WARSAW: The United States embassy will have “no further dealings” with the speaker of the Polish parliament after claims he insulted President Donald Trump, its ambassador said on Thursday.
Tom Rose said the decision was made because of speaker Wlodzimierz Czarzasty’s “outrageous and unprovoked insults” against the US leader.
“We will not permit anyone to harm US-Polish relations, nor disrespect (Trump), who has done so much for Poland and the Polish people,” Rose wrote on X.
Poland’s Prime Minister Donald Tusk responded the same day, writing on X: “Ambassador Rose, allies should respect, not lecture each other.”
“At least this is how we, here in Poland, understand partnership.”


On Monday, Czarzasty criticized a joint US-Israeli proposal to support Donald Trump’s candidacy for the Nobel Peace Prize.
“I will not support the motion for a Nobel Peace Prize for President Trump, because he doesn’t deserve it,” he told journalists.
Czarzasty said that rather than allying itself more closely with Trump’s White House, Poland should “strengthen existing alliances” such as NATO, the United Nations and the World Health Organization.
He criticized Trump’s leadership, including the imposition of tariffs on European countries, threats to annex Greenland, and, most recently, his claims that NATO allies had stayed “a little off the front lines” during the war in Afghanistan.
He accused Trump of “a breach of the politics of principles and values, often a breach of international law.”
After Rose’s reaction, Czarzasty told local news site Onet: “I maintain my position” on the issue of the peace prize.

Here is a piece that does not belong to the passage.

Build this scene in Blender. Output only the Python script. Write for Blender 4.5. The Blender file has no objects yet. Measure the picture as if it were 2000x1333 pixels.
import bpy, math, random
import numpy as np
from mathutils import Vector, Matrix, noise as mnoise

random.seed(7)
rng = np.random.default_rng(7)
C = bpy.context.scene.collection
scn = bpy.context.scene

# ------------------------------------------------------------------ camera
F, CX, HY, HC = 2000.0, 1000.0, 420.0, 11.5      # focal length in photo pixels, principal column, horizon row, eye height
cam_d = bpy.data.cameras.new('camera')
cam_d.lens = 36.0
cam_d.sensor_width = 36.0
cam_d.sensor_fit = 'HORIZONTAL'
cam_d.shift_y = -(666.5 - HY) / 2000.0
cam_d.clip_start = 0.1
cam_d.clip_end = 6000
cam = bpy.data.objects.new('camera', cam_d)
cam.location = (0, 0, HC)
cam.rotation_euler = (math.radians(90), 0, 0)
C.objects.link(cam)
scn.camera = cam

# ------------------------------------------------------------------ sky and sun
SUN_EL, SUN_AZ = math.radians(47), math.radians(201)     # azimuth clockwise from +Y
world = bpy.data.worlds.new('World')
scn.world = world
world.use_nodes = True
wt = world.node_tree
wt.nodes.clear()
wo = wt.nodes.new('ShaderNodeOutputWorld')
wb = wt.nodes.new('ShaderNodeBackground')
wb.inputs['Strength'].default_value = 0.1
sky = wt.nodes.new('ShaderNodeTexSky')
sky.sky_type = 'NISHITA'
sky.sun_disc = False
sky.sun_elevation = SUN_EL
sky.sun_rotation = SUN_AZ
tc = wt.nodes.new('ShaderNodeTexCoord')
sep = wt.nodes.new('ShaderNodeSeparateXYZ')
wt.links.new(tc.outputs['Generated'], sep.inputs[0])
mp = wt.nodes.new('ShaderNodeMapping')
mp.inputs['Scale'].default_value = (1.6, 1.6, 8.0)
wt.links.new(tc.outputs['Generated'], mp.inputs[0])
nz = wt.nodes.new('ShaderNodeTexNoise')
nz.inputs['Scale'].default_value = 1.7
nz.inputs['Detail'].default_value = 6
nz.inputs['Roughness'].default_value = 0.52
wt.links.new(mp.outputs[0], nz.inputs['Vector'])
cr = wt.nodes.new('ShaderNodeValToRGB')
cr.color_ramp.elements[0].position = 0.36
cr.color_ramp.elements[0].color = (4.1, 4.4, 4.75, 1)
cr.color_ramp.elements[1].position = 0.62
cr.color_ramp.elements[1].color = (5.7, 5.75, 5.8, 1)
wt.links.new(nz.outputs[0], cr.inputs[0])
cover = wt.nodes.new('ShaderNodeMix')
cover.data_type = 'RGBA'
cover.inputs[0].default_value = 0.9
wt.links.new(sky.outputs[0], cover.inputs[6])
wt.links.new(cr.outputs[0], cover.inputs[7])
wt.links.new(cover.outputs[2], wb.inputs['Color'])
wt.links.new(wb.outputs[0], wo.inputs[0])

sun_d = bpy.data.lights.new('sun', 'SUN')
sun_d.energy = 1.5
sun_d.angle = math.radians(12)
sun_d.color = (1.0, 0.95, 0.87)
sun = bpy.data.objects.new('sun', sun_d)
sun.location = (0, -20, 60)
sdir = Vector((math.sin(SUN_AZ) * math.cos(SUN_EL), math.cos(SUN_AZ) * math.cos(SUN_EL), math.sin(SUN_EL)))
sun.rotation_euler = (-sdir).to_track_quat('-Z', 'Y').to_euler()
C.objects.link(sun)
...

“I consistently respect the USA as Poland’s key partner,” he added later on X.
“That is why I regretfully accept the statement by Ambassador Tom Rose, but I will not change my position on these fundamental issues for Polish women and men.”
The speaker heads Poland’s New Left party, which is part of Tusk’s pro-European governing coalition, with which the US ambassador said he has “excellent relations.”
It is currently governing under conservative-nationalist President Karol Nawrocki, a vocal Trump supporter.
In late January, Czarzasty, along with several other high-ranking Polish politicians, denounced Trump’s claim that the United States “never needed” NATO allies.
The parliamentary leader called the claims “scandalous” and said they should be “absolutely condemned.”
Forty-three Polish soldiers and one civil servant died as part of the US-led NATO coalition in Afghanistan.